Show, Don’t Tell

One of the most important aspects of ‘good’ writing is the author’s ability to show rather than simply tell when writing. What does that mean? It means instead of simply telling the reader what is happening, you need to show them and make them feel as though they are a part of the story. When setting a scene or describing something try not to tell the reader what something ‘is’, instead allow the reader to experience the scene through the use of the five senses. What can you see? What can you hear? How does it feel? How does it smell? How does it taste? By incorporating the five senses when describing something, the reader can become immersed in the scene or story. The reader can put him or herself in the character’s position and relate to what is happening.

In class I sometimes do a writing activity with my students that I picked up from another teacher when I was doing my teaching rounds at university. The activity is called ‘Show, don’t tell’. I write a simple sentence on the board, for example: “It was a hot day.” The students must then rewrite this sentence using the ‘show, don’t tell’ technique and incorporate all five sense to create a more descriptive and engaging version of the sentence on the board. So if I take that simple sentence, “It was a hot day” and use ‘show, don’t tell’, I might end up with something like this:

“I squinted as I stepped out into the blazing sun, its yellow glare almost blinding me. The air carried the scent of burnt eucalyptus leaves. The crickets chirping, hidden from sight, were loud and clear: the quintessential sound of Summer. I had barely been outside for a few minutes, but already I could feel my skin beginning to burn under the sun’s intense gaze. Beads of sweat trickled down my face and onto my lips, filling my mouth with their salty taste…”

You probably wouldn’t go that over the top in your descriptions normally, but you can see how a simple sentence that merely ‘tells’ us that it is a hot day, can be transformed into a much more descriptive piece that shows the reader that the day is hot. You will notice that not once in this description do I use the word ‘hot’, but the reader does not need to be told that it is hot, they can infer this for themselves through the descriptions used.

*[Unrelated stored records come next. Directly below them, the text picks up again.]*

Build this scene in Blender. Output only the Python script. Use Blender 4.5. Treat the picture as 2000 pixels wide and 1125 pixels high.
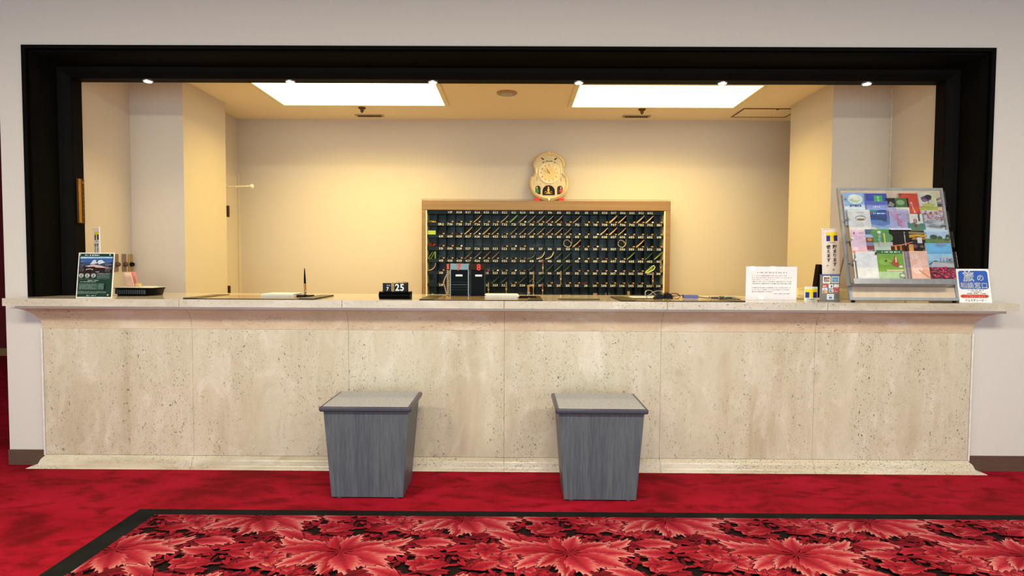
import bpy, bmesh, math, random
from mathutils import Vector, Matrix
random.seed(7)
for o in list(bpy.data.objects): bpy.data.objects.remove(o, do_unlink=True)
SC = bpy.context.scene
COL = SC.collection
PI = math.pi

# ------------------------------------------------------------------ camera
H, FPX, CX, CY = 1.25, 1190.0, 1000.0, 562.5
PITCH, YAW, ROLL = 0.04198498, 0.00499971, 0.00504467
cam = bpy.data.cameras.new('camera'); cob = bpy.data.objects.new('camera', cam); COL.objects.link(cob)
cam.sensor_fit = 'HORIZONTAL'; cam.sensor_width = 36.0; cam.lens = 36.0 * FPX / 2000.0
cam.clip_start = 0.02; cam.clip_end = 100
cob.matrix_world = Matrix.Translation((0, 0, H)) @ Matrix.Rotation(YAW, 4, 'Z') @ Matrix.Rotation(PI/2 - PITCH, 4, 'X') @ Matrix.Rotation(ROLL, 4, 'Z')
SC.camera = cob
SC.view_settings.view_transform = 'Standard'; SC.view_settings.look = 'None'
SC.view_settings.gamma = 1; SC.view_settings.use_curve_mapping = False
SC.view_settings.exposure = -0.07

# ------------------------------------------------------------------ world and large lights
w = bpy.data.worlds.new('world'); SC.world = w; w.use_nodes = True
w.node_tree.nodes['Background'].inputs[0].default_value = (0.84, 0.98, 1.0, 1)
w.node_tree.nodes['Background'].inputs[1].default_value = 0.50

def area(name, loc, rot, sx, sy, power, col, spread=PI):
    l = bpy.data.lights.new(name, 'AREA'); l.shape = 'RECTANGLE'; l.size = sx; l.size_y = sy
    l.energy = power; l.color = col; l.spread = spread
    o = bpy.data.objects.new(name, l); COL.objects.link(o); o.location = loc; o.rotation_euler = rot
    return o
# added cool fill light, unseen far behind the camera
area('lobby_fill_light', (0, -4.2, 1.15), (PI/2, 0, 0), 12.0, 2.3, 228, (0.80, 0.97, 1.06))
# lobby ceiling lamps above and behind the camera
for x in (-2.6, 0.0, 2.6):
    area('lobby_ceiling_light', (x, 0.9, 2.79), (0, 0, 0), 1.2, 0.5, 92, (1.0, 0.96, 0.76))

# ------------------------------------------------------------------ pixel -> place helpers (true camera rays)
def ray(px, py):
    qx, qy = px - CX, py - CY
    cr, sr = math.cos(ROLL), math.sin(ROLL)
    a = (qx*cr + qy*sr)/FPX; b = (-qx*sr + qy*cr)/FPX
    cp, sp = math.cos(PITCH), math.sin(PITCH)
    y = cp - b*sp; z = -sp - b*cp
    c, s = math.cos(YAW), math.sin(YAW)
    return Vector((a*c - y*s, a*s + y*c, z))
CAMP = Vector((0, 0, H))
def atY(px, py, Y): r = ray(px, py); return CAMP + r*(Y/r.y)
def atZ(px, py, Z): r = ray(px, py); return CAMP + r*((Z-H)/r.z)
def zat(py, Y, px=1000): return atY(px, py, Y).z
def xat(px, Y, py=560): return atY(px, py, Y).x

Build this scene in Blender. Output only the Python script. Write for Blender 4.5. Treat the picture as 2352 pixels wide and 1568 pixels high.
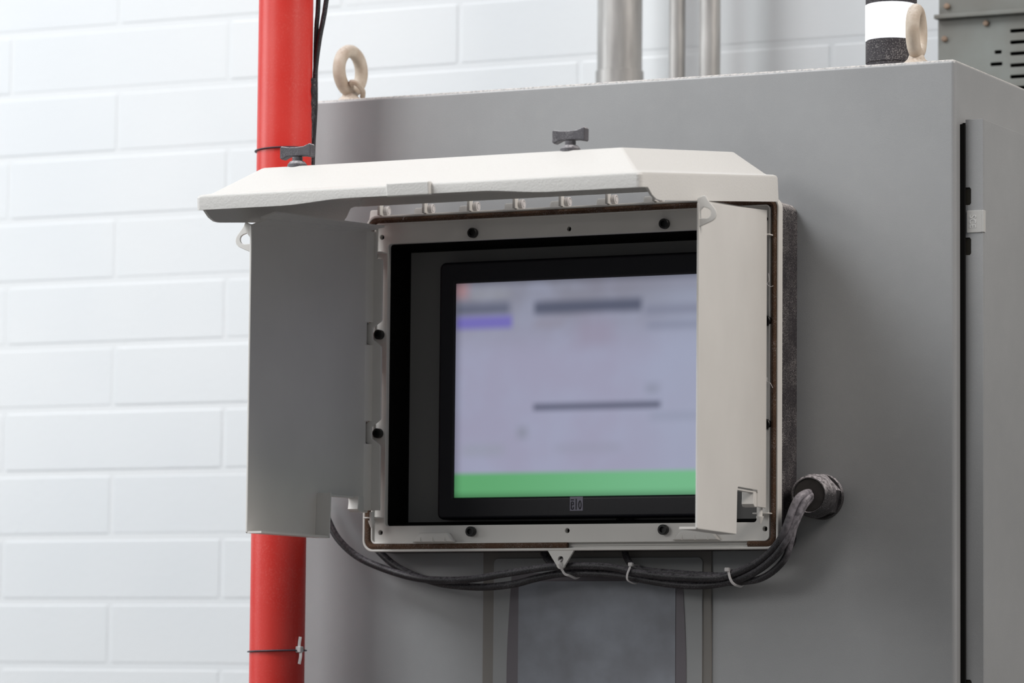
import bpy, bmesh, math, random
from mathutils import Vector, Matrix
random.seed(7)
SC = bpy.context.scene
for o in list(bpy.data.objects): bpy.data.objects.remove(o)
COL = SC.collection
R = math.radians

# ------------------------------------------------------------------ camera
CAM = Vector((2.091, -4.3469, 1.45))
YAW, PIT, ROL = R(26.486), R(4.908), R(0.5186)
fwd = Vector((-math.sin(YAW)*math.cos(PIT), math.cos(YAW)*math.cos(PIT), math.sin(PIT)))
rt = fwd.cross(Vector((0, 0, 1))).normalized(); up = rt.cross(fwd)
rt2 = rt*math.cos(ROL)+up*math.sin(ROL); up2 = up*math.cos(ROL)-rt*math.sin(ROL)
cd = bpy.data.cameras.new('camera'); cam = bpy.data.objects.new('camera', cd); COL.objects.link(cam)
m3 = Matrix((rt2, up2, -fwd)).transposed()
cam.matrix_world = Matrix.Translation(CAM) @ m3.to_4x4()
cd.sensor_fit = 'HORIZONTAL'; cd.sensor_width = 36.0; cd.lens = 36.0*9005.0/2352.0
cd.clip_start = 0.05; cd.clip_end = 60
cd.dof.use_dof = True; cd.dof.focus_distance = 4.74; cd.dof.aperture_fstop = 6.0
SC.camera = cam

# ------------------------------------------------------------------ world, lamps, exposure
W = bpy.data.worlds.new('world'); SC.world = W; W.use_nodes = True
bg = W.node_tree.nodes['Background']; bg.inputs[0].default_value = (0.93, 0.96, 1.0, 1); bg.inputs[1].default_value = 0.225
def area(name, loc, target, sx, sy, power, col=(1, 1, 1)):
    d = bpy.data.lights.new(name, 'AREA'); d.shape = 'RECTANGLE'; d.size = sx; d.size_y = sy; d.energy = power; d.color = col
    o = bpy.data.objects.new(name, d); COL.objects.link(o); o.location = loc
    o.rotation_euler = (Vector(target)-Vector(loc)).to_track_quat('-Z', 'Y').to_euler(); return o
area('ceiling_lamp_key', (-2.3, -2.6, 5.5), (0, 0, 1.8), 2.2, 1.8, 192, (0.98, 0.99, 1.0))
area('wash_lamp_wall', (-4.6, -1.8, 2.9), (-1.0, 0.9, 1.3), 2.0, 2.0, 82, (0.97, 0.99, 1.0))  # unseen low wash lamp, added to brighten the left of the wall
area('ceiling_lamp_right', (4.3, -0.8, 5.0), (0.3, 0.0, 1.8), 1.8, 1.8, 174, (1.0, 0.92, 0.85))
area('fill_lamp_front', (-4.2, -6.8, 4.4), (0.0, 0.0, 1.7), 3.0, 2.0, 104, (1.0, 0.98, 0.95))  # unseen fill lamp, added to brighten the frame under the lid
vs = SC.view_settings
vs.view_transform = 'Standard'; vs.look = 'None'; vs.gamma = 1.0; vs.exposure = 0.0
try: vs.use_curve_mapping = False
except Exception: pass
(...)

I know that when I am writing, I can sometimes forget to show and I only tell what is happening, but when I go back to edit I pick out those offending sentences and rework them to ensure they are showing what is happening and not just telling.

I’ve just added a short piece to my short story collection titled ‘Once Like Them’, I think it somewhat exemplifies the way in which the concept of ‘show, don’t tell’ can be incorporated into writing.

I would encourage anyone who wishes to improve their descriptive writing to have a go at the ‘show, don’t tell’ exercise. Just think of a simple sentence, then rewrite it using all five senses.

8 thoughts on “Show, Don’t Tell”

  1. I hate reading mimetic stories, and so I only write diegetic stories, no matter how often you critiques try to stuff the rule “show don’t tell” down my throat. It’s that plain and simple—period!


    1. We all have our preferred narrative styles. I like to get inside the character’s head and become immersed in the story. I feel mimetic storytelling allows the reader to become more involved with the story, whereas diegetic storytelling results in distance between the reader and the narrative. For me it’s the difference between someone telling you what happened and experiencing it for yourself. This is my preferred way of writing and I also prefer to read stories written in this style, but like anything, it is not going to be for everyone.


      1. I do not want to get immersed in a story, I want to observe and judge at a long distance from above. Maximum distance between reader and story is paramount for my ability of concentrating on a story to write — and even more to read.